Their hope is that a pan-European platform will begin to emerge that values Israel as an important bastion in resisting the advancing tide of Islam. And they think, with the populist right making electoral gains across Europe in recent years, the smart bet is on Strache and Co.

'Europeans Cannot Sleep'

"The reasonable right parties have their roots at home. The Germans in Germany, the Swedes in Sweden and so on," says David Lasar, a member of the Vienna city government for the FPÖ. "I think that Israel is also a country that says this is our homeland and we can't open the borders and let everyone in as happened in Europe. That is a reason that Israel today has more trust in the right-wing parties in Europe than in the left-wing parties."

Lasar himself is Jewish and is one of the key players in ongoing efforts to tighten relations between Israel and the Europeans.
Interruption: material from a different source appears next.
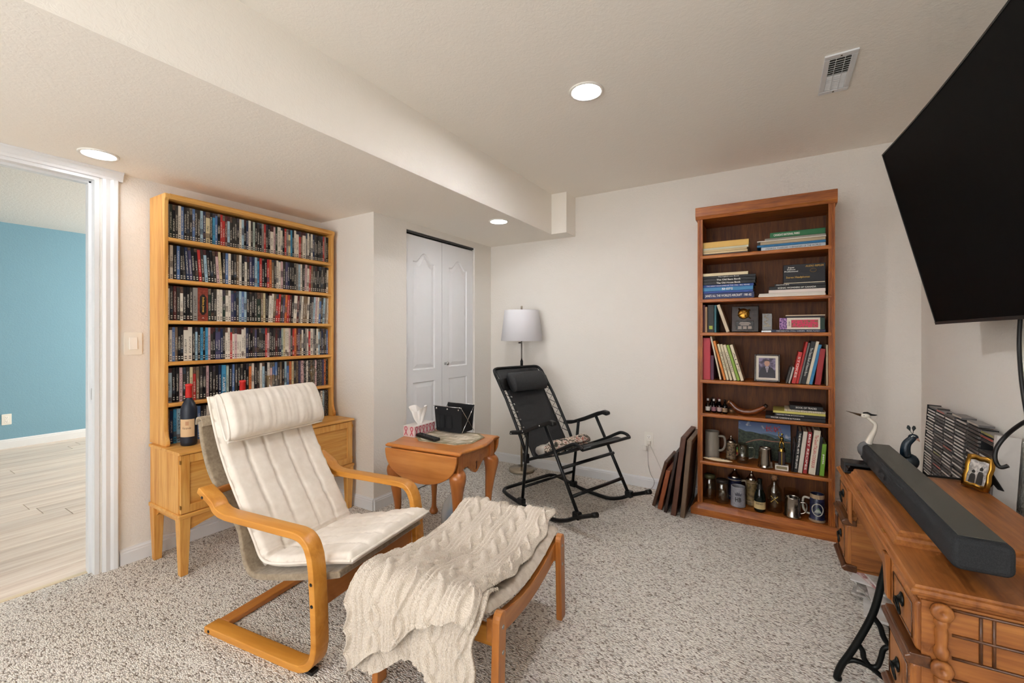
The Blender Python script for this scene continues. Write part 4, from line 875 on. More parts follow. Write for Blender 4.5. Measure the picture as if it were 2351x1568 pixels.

And his view on Israel is one which would seem to be at odds with his party's past positions on the Middle East. Whereas Lasar is skeptical of peace negotiations which would require Israel to give up East Jerusalem or to withdraw from the settlements, the FPÖ has traditionally been allied with Arab leaders such as Moammar Gadhafi and remained skeptical of America's hard-line position on Iran.

That, though, Strache made clear, is changing. "There are areas where we Europeans cannot sleep, where we can't remain silent," says Strache. "Israel is in danger of being destroyed. Were that to happen, it would also result in Europe losing its foundation for existence."